O anúncio já vinha sendo feito: o ano de 2023 estava quase a destronar o de 2016 como ano mais quente desde que há registos – faltavam apenas 0,01 graus Celsius. Agora, este ano está já 0,05 graus Celsius mais quente do que o de 2016. Ainda que os cientistas não possam oficializar de imediato que se trata do ano mais quente, não parece haver grande margem para dúvidas.

A temperatura do oceano continua acima da média. O fenómeno climático El Niño está a desenvolver-se. É certo que ainda faltam três meses neste ano que já está a ser mais quente que o normal. "Mas antecipamos que os restantes meses do ano continuem mais quentes que a média", dizem-nos do Serviço de Alterações Climáticas do programa Copérnico (C3S), da União Europeia. Estas condicionantes nada auguram de bom e, findo o ano, 2023 deverá mesmo cristalizar-se como o ano mais quente. Num mundo em aquecimento, não deverá aguentar o troféu por muito tempo.

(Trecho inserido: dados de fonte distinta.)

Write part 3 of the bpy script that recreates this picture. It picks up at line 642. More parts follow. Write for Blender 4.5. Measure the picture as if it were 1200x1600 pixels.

Têm sido recordes atrás de recordes. O mês passado, Setembro de 2023, foi o Setembro mais quente a nível global desde que há registos, revelou também o Copérnico hoje. A lengalenga prossegue: tivemos o Julho mais quente, o Agosto mais quente. O Verão deste ano foi também o mais quente. A extensão de gelo marinho na Antárctida está em mínimos históricos. O ano hidrológico de 2022/2023 em Portugal continental foi o mais quente desde 1931, quando começaram os registos, anunciou o Instituto Português do Mar e da Atmosfera (IPMA) ontem: o valor médio da temperatura máxima do ar foi de 22,51 graus Celsius. Vamos perdendo a conta às inevitáveis expressões do "mais quente".

Como referência nestas comparações são usadas as séries de dados de organismos como o Copérnico ou a NASA, mas também as temperaturas anteriores à Revolução Industrial, quando a actividade humana – sobretudo ligada à queima de combustíveis fósseis e desflorestação – alterou a composição da atmosfera com as suas emissões de gases com efeito de estufa. Isso foi levando ao aquecimento gradual da Terra – o que tem impacto nos ecossistemas vivos e nos sistemas climáticos, fazendo com que certos eventos extremos (como secas, ondas de calor e tempestades) se tornem mais intensos, mais frequentes e mais prolongados. O ano de 2023 está já cerca de 1,4 graus Celsius acima dessas médias de temperatura pré-industriais.

Os cientistas dizem-nos que o planeta só esteve assim tão quente há muitos milhares de anos – e a concentração de dióxido de carbono na atmosfera só esteve num nível similar ao que temos hoje há uns três ou quatro milhões de anos, compara a NASA. "Estamos a viver as alterações climáticas em tempo real", como escrevia em Agosto o jornalista do Azul Nicolau Ferreira, num destaque sobre a crise climática.

Perante estes recordes, o que fazer? "O sentido de urgência para uma acção climática ambiciosa nunca foi tão crítico", reagiu a vice-directora do C3S, Samantha Burgess, ao comunicar os resultados de Setembro. Em Portugal, muitos activistas climáticos têm saído à rua nos últimos dias, alertando para os perigos da crise climática e invocando o futuro saudável que está a ser roubado às gerações mais novas.

São precisas medidas que sejam cumpridas. É preciso que haja medidas de adaptação para a mudança que já está em curso, não correndo atrás do prejuízo. Damos um exemplo: a Aline Flor e o Tiago Bernardo Lopes, jornalistas do Azul, foram em reportagem à procura de abrigos de calor financiados pelo Fundo Ambiental, mas os que encontraram não tinham sido activados este ano. Em contexto urbano, os perigos do calor são ainda maiores.

E há sempre uma réstia de esperança na cimeira climática das Nações Unidas. A COP28 está a chegar – decorrerá de 30 de Novembro a 12 de Dezembro, no Dubai –, num globo em que, apesar dos avisos, se continua a não fazer o suficiente para travar a crise climática e para se estar preparado para os extremos de temperatura que nos começam a bater (ruidosamente) à porta.